_Source excerpt_

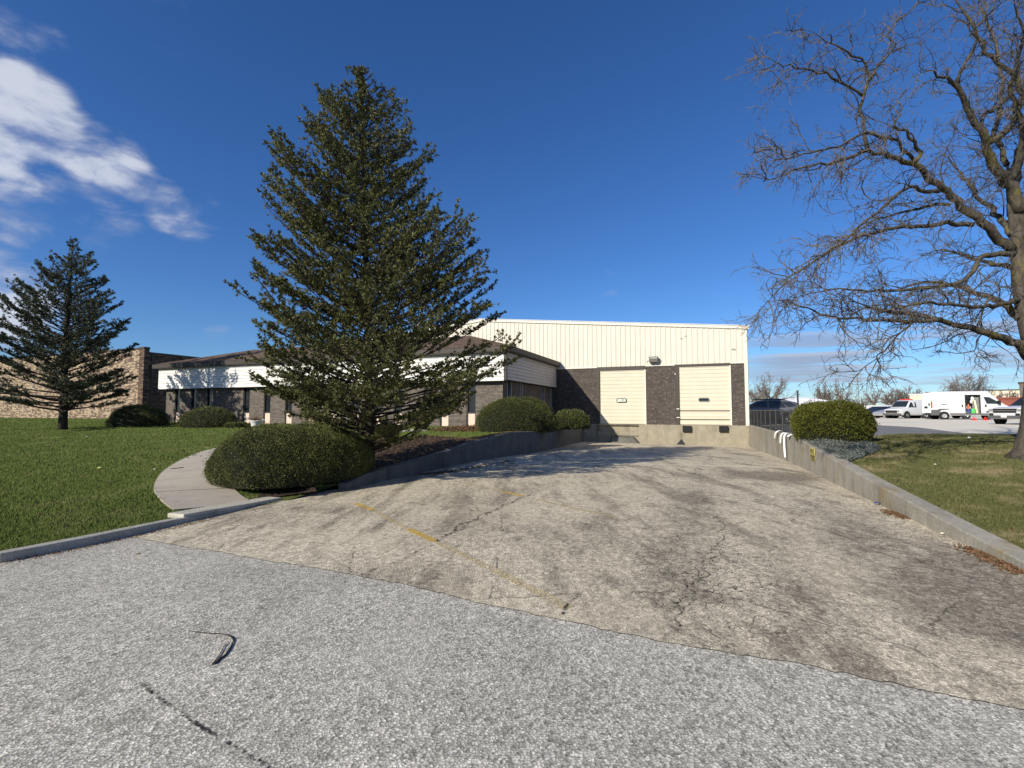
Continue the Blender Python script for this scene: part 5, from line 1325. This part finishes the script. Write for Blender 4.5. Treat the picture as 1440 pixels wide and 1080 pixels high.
p2_ = at(1058, 592, 38); p2_.z = zlot(p2_.x, p2_.y)
sed_st = [(2.3, .3, .62, .66, .76, .72), (2.15, .25, .68, .74, .84, .8), (1.3, .25, .84, .92, .88, .8), (.85, .25, .88, .96, .89, .8), (.05, .25, .9, 1.38, .89, .6), (-.9, .25, .92, 1.40, .89, .6), (-1.6, .27, .95, 1.06, .88, .72), (-2.2, .3, .92, 1.0, .85, .76), (-2.35, .35, .75, .85, .8, .74)]
sed_w = {'side': [[(.68, .96), (.08, 1.32), (-.38, 1.34), (-.38, .96)], [(-.45, .96), (-.45, 1.34), (-.92, 1.33), (-1.4, 1.0)]], 'cross': [('windscreen', [(.82, -.68, .99), (.82, .68, .99), (.1, .56, 1.37), (.1, -.56, 1.37)]), ('rear_window', [(-.98, -.55, 1.385), (-.98, .55, 1.385), (-1.56, .66, 1.09), (-1.56, -.66, 1.09)])]}
car('parked_car', 'dark teal car mostly hidden between the warehouse corner and the blue-grey car', p2_-EX*.3, math.pi-TH+.15, M['dark_paint'], sed_st, sed_w, [1.4, -1.4], .88, wr=.31)
# long white delivery van with open doors
pv = on(1328, 590, zlot)                       # foot of the near rear wheel
vo = Vector((pv.x, pv.y, zlot(pv.x, pv.y)))-EX*.98+EY*1.0
van = empty('delivery_van', vo, -TH); tag(van, 'long high-roofed white van with its side door open and rear door swung out', 'van')
VH = (at(1345, 551.2, vo.y).z-vo.z); WHW = 1.0; s_ = VH/2.66
def zz_(z): return z*s_
top = zz_(2.54); sill = zz_(.42)
nose = [(4.42, zz_(2.50)), (5.42, zz_(1.46)), (5.85, zz_(1.20)), (6.02, zz_(.95)), (6.05, zz_(.45))]
dx0, dx1, dz0, dz1 = 2.62, 3.80, zz_(.52), zz_(2.32)
for sg, nm in ((-1, 'near'), (1, 'far')):
    b = MB(); y = sg*WHW; q = .06*(-sg)
    polys = [[(0, sill), (dx0, sill), (dx0, top), (0, top)]]
    if sg == -1: polys += [[(dx0, sill), (dx1, sill), (dx1, dz0), (dx0, dz0)], [(dx0, dz1), (dx1, dz1), (dx1, top), (dx0, top)]]
    else: polys += [[(dx0, sill), (dx1, sill), (dx1, top), (dx0, top)]]
    polys += [[(dx1, sill), (6.05, sill)]+nose[::-1][1:]+[(4.36, top), (dx1, top)]]
    for P in polys: b.prism([(x, y, z) for x, z in P], (0, q, 0))
    b.build('side_panel', M['white_paint'], van)
b = MB()
b.add([(0, -WHW, top), (4.36, -WHW, top), (4.45, -.86, VH), (0.05, -.86, VH), (0.05, .86, VH), (4.45, .86, VH), (4.36, WHW, top), (0, WHW, top)], [(0, 1, 2, 3), (3, 2, 5, 4), (4, 5, 6, 7), (0, 3, 4, 7)])
b.build('roof', M['white_paint'], van, bevel=.03)
b = MB(); b.add([(4.36, -WHW, top), (4.36, WHW, top), (4.45, .86, VH), (4.45, -.86, VH), (4.46, -WHW+.01, zz_(2.46)), (4.46, WHW-.01, zz_(2.46))], [(0, 1, 2, 3), (0, 4, 5, 1)])
for (xa, za), (xc, zc) in zip(nose[1:], nose[2:]): b.quad((xa, -WHW, za), (xa, WHW, za), (xc, WHW, zc), (xc, -WHW, zc))
b.build('front', M['white_paint'], van)
b = MB(); b.quad((4.46, -.94, zz_(2.47)), (4.46, .94, zz_(2.47)), (5.42, .96, zz_(1.46)), (5.42, -.96, zz_(1.46))); b.build('windscreen', M['carglass'], van)
b = MB(); b.box(.05, 5.2, -.93, .93, zz_(.44), zz_(.5)); b.build('floor', M['tarp'], van)
b = MB(); b.box(dx1+.02, dx1+.08, -.93, .93, zz_(.5), top); b.build('bulkhead', M['clad'], van)
b = MB(); b.prism([(-.005, -WHW-.015, zz_(.40)), (.72, -WHW-.015, zz_(.40)), (.72, -WHW-.015, zz_(.86)), (1.30, -WHW-.015, zz_(.95)), (1.42, -WHW-.015, zz_(1.02)), (.62, -WHW-.015, zz_(1.02)), (.50, -WHW-.015, zz_(.93)), (-.005, -WHW-.015, zz_(.92))], (0, .014, 0))
b.box(1.44, 4.5, -WHW-.016, -WHW-.001, zz_(.45), zz_(.60)); b.prism([(4.5, -WHW-.015, zz_(.5)), (4.62, -WHW-.015, zz_(.92)), (5.0, -WHW-.015, zz_(1.08)), (5.4, -WHW-.015, zz_(.95)), (5.0, -WHW-.015, zz_(.9))], (0, .014, 0)); b.box(5.62, 6.08, -WHW-.016, WHW+.01, zz_(.42), zz_(.8))
b.build('cladding', M['clad'], van)
def sq(nm, x0, x1, z0, z1, mat, y0=-WHW-.02, y1=-WHW-.001): b = MB(); b.box(x0, x1, y0, y1, zz_(z0), zz_(z1)); return b.build(nm, mat, van)
sq('door_handle', 2.36, 2.46, 1.18, 1.40, M['black']); sq('door_handle', 4.08, 4.20, 1.18, 1.40, M['black']); sq('door_rail', .82, 1.22, 1.40, 1.45, M['black']); sq('side_vent', 4.15, 4.55, .66, .80, M['black'])
sq('tail_light', -.01, .10, 1.1, 1.72, M['red'])
for x in (1.35, 2.6): sq('panel_seam', x, x+.012, .62, 2.5, M['galv'], -WHW-.003, -WHW-.001)
for z in (1.18, 2.08): sq('panel_seam', .1, 2.58, z, z+.012, M['galv'], -WHW-.003, -WHW-.001)
b = MB(); b.prism([(4.0, -WHW-.012, zz_(2.12)), (4.42, -WHW-.012, zz_(2.08)), (5.02, -WHW-.012, zz_(1.68)), (5.14, -WHW-.012, zz_(1.46)), (4.22, -WHW-.012, zz_(1.48))], (0, .01, 0)); b.build('side_window', M['carglass'], van)
b = MB(); b.box(4.98, 5.16, -WHW-.28, -WHW-.04, zz_(1.42), zz_(1.78)); b.build('mirror', M['black'], van, bevel=.03)
for x in (.98, 5.02):
    for sg in (-1, 1):
        b = MB(); b.lathe([(0.01, 0), (.42, 0), (.42, .02), (.01, .021)], 20, (x, sg*WHW-(.0 if sg > 0 else .021), .37), 'y'); b.build('wheel_arch', M['black'], van)
        wheel(van, x, sg*(WHW-.05), .36, .24, sg)
b = MB(); b.box(-.72, -.02, -WHW-.05, -WHW, zz_(.62), zz_(2.42)); b.box(-.60, -.02, -WHW-.05, -WHW, zz_(2.42), zz_(2.55)); rd_ = b.build('rear_door', M['white_paint'], van, bevel=.02)
b = MB(); b.box(-.55, -.3, -WHW-.065, -WHW-.051, zz_(1.05), zz_(1.25)); b.build('plate_recess', M['black'], rd_); b = MB(); b.box(-.22, -.12, -WHW-.065, -WHW-.051, zz_(1.3), zz_(1.55)); b.build('handle', M['black'], rd_)
b = MB(); b.box(-.04, .05, -.95, .95, zz_(.42), zz_(.56)); b.build('rear_bumper', M['clad'], van); b = MB(); b.box(-.42, -.18, -WHW-.04, -WHW-.0, zz_(2.56), zz_(2.62)); b.build('lamp', M['black'], van)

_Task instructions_
All of the material above should be reproduced exactly, except the pictures.

_Correct answer_
Continue the Blender Python script for this scene: part 5, from line 1325. This part finishes the script. Write for Blender 4.5. Treat the picture as 1440 pixels wide and 1080 pixels high.
p2_ = at(1058, 592, 38); p2_.z = zlot(p2_.x, p2_.y)
sed_st = [(2.3, .3, .62, .66, .76, .72), (2.15, .25, .68, .74, .84, .8), (1.3, .25, .84, .92, .88, .8), (.85, .25, .88, .96, .89, .8), (.05, .25, .9, 1.38, .89, .6), (-.9, .25, .92, 1.40, .89, .6), (-1.6, .27, .95, 1.06, .88, .72), (-2.2, .3, .92, 1.0, .85, .76), (-2.35, .35, .75, .85, .8, .74)]
sed_w = {'side': [[(.68, .96), (.08, 1.32), (-.38, 1.34), (-.38, .96)], [(-.45, .96), (-.45, 1.34), (-.92, 1.33), (-1.4, 1.0)]], 'cross': [('windscreen', [(.82, -.68, .99), (.82, .68, .99), (.1, .56, 1.37), (.1, -.56, 1.37)]), ('rear_window', [(-.98, -.55, 1.385), (-.98, .55, 1.385), (-1.56, .66, 1.09), (-1.56, -.66, 1.09)])]}
car('parked_car', 'dark teal car mostly hidden between the warehouse corner and the blue-grey car', p2_-EX*.3, math.pi-TH+.15, M['dark_paint'], sed_st, sed_w, [1.4, -1.4], .88, wr=.31)
# long white delivery van with open doors
pv = on(1328, 590, zlot)                       # foot of the near rear wheel
vo = Vector((pv.x, pv.y, zlot(pv.x, pv.y)))-EX*.98+EY*1.0
van = empty('delivery_van', vo, -TH); tag(van, 'long high-roofed white van with its side door open and rear door swung out', 'van')
VH = (at(1345, 551.2, vo.y).z-vo.z); WHW = 1.0; s_ = VH/2.66
def zz_(z): return z*s_
top = zz_(2.54); sill = zz_(.42)
nose = [(4.42, zz_(2.50)), (5.42, zz_(1.46)), (5.85, zz_(1.20)), (6.02, zz_(.95)), (6.05, zz_(.45))]
dx0, dx1, dz0, dz1 = 2.62, 3.80, zz_(.52), zz_(2.32)
for sg, nm in ((-1, 'near'), (1, 'far')):
    b = MB(); y = sg*WHW; q = .06*(-sg)
    polys = [[(0, sill), (dx0, sill), (dx0, top), (0, top)]]
    if sg == -1: polys += [[(dx0, sill), (dx1, sill), (dx1, dz0), (dx0, dz0)], [(dx0, dz1), (dx1, dz1), (dx1, top), (dx0, top)]]
    else: polys += [[(dx0, sill), (dx1, sill), (dx1, top), (dx0, top)]]
    polys += [[(dx1, sill), (6.05, sill)]+nose[::-1][1:]+[(4.36, top), (dx1, top)]]
    for P in polys: b.prism([(x, y, z) for x, z in P], (0, q, 0))
    b.build('side_panel', M['white_paint'], van)
b = MB()
b.add([(0, -WHW, top), (4.36, -WHW, top), (4.45, -.86, VH), (0.05, -.86, VH), (0.05, .86, VH), (4.45, .86, VH), (4.36, WHW, top), (0, WHW, top)], [(0, 1, 2, 3), (3, 2, 5, 4), (4, 5, 6, 7), (0, 3, 4, 7)])
b.build('roof', M['white_paint'], van, bevel=.03)
b = MB(); b.add([(4.36, -WHW, top), (4.36, WHW, top), (4.45, .86, VH), (4.45, -.86, VH), (4.46, -WHW+.01, zz_(2.46)), (4.46, WHW-.01, zz_(2.46))], [(0, 1, 2, 3), (0, 4, 5, 1)])
for (xa, za), (xc, zc) in zip(nose[1:], nose[2:]): b.quad((xa, -WHW, za), (xa, WHW, za), (xc, WHW, zc), (xc, -WHW, zc))
b.build('front', M['white_paint'], van)
b = MB(); b.quad((4.46, -.94, zz_(2.47)), (4.46, .94, zz_(2.47)), (5.42, .96, zz_(1.46)), (5.42, -.96, zz_(1.46))); b.build('windscreen', M['carglass'], van)
b = MB(); b.box(.05, 5.2, -.93, .93, zz_(.44), zz_(.5)); b.build('floor', M['tarp'], van)
b = MB(); b.box(dx1+.02, dx1+.08, -.93, .93, zz_(.5), top); b.build('bulkhead', M['clad'], van)
b = MB(); b.prism([(-.005, -WHW-.015, zz_(.40)), (.72, -WHW-.015, zz_(.40)), (.72, -WHW-.015, zz_(.86)), (1.30, -WHW-.015, zz_(.95)), (1.42, -WHW-.015, zz_(1.02)), (.62, -WHW-.015, zz_(1.02)), (.50, -WHW-.015, zz_(.93)), (-.005, -WHW-.015, zz_(.92))], (0, .014, 0))
b.box(1.44, 4.5, -WHW-.016, -WHW-.001, zz_(.45), zz_(.60)); b.prism([(4.5, -WHW-.015, zz_(.5)), (4.62, -WHW-.015, zz_(.92)), (5.0, -WHW-.015, zz_(1.08)), (5.4, -WHW-.015, zz_(.95)), (5.0, -WHW-.015, zz_(.9))], (0, .014, 0)); b.box(5.62, 6.08, -WHW-.016, WHW+.01, zz_(.42), zz_(.8))
b.build('cladding', M['clad'], van)
def sq(nm, x0, x1, z0, z1, mat, y0=-WHW-.02, y1=-WHW-.001): b = MB(); b.box(x0, x1, y0, y1, zz_(z0), zz_(z1)); return b.build(nm, mat, van)
sq('door_handle', 2.36, 2.46, 1.18, 1.40, M['black']); sq('door_handle', 4.08, 4.20, 1.18, 1.40, M['black']); sq('door_rail', .82, 1.22, 1.40, 1.45, M['black']); sq('side_vent', 4.15, 4.55, .66, .80, M['black'])
sq('tail_light', -.01, .10, 1.1, 1.72, M['red'])
for x in (1.35, 2.6): sq('panel_seam', x, x+.012, .62, 2.5, M['galv'], -WHW-.003, -WHW-.001)
for z in (1.18, 2.08): sq('panel_seam', .1, 2.58, z, z+.012, M['galv'], -WHW-.003, -WHW-.001)
b = MB(); b.prism([(4.0, -WHW-.012, zz_(2.12)), (4.42, -WHW-.012, zz_(2.08)), (5.02, -WHW-.012, zz_(1.68)), (5.14, -WHW-.012, zz_(1.46)), (4.22, -WHW-.012, zz_(1.48))], (0, .01, 0)); b.build('side_window', M['carglass'], van)
b = MB(); b.box(4.98, 5.16, -WHW-.28, -WHW-.04, zz_(1.42), zz_(1.78)); b.build('mirror', M['black'], van, bevel=.03)
for x in (.98, 5.02):
    for sg in (-1, 1):
        b = MB(); b.lathe([(0.01, 0), (.42, 0), (.42, .02), (.01, .021)], 20, (x, sg*WHW-(.0 if sg > 0 else .021), .37), 'y'); b.build('wheel_arch', M['black'], van)
        wheel(van, x, sg*(WHW-.05), .36, .24, sg)
b = MB(); b.box(-.72, -.02, -WHW-.05, -WHW, zz_(.62), zz_(2.42)); b.box(-.60, -.02, -WHW-.05, -WHW, zz_(2.42), zz_(2.55)); rd_ = b.build('rear_door', M['white_paint'], van, bevel=.02)
b = MB(); b.box(-.55, -.3, -WHW-.065, -WHW-.051, zz_(1.05), zz_(1.25)); b.build('plate_recess', M['black'], rd_); b = MB(); b.box(-.22, -.12, -WHW-.065, -WHW-.051, zz_(1.3), zz_(1.55)); b.build('handle', M['black'], rd_)
b = MB(); b.box(-.04, .05, -.95, .95, zz_(.42), zz_(.56)); b.build('rear_bumper', M['clad'], van); b = MB(); b.box(-.42, -.18, -WHW-.04, -WHW-.0, zz_(2.56), zz_(2.62)); b.build('lamp', M['black'], van)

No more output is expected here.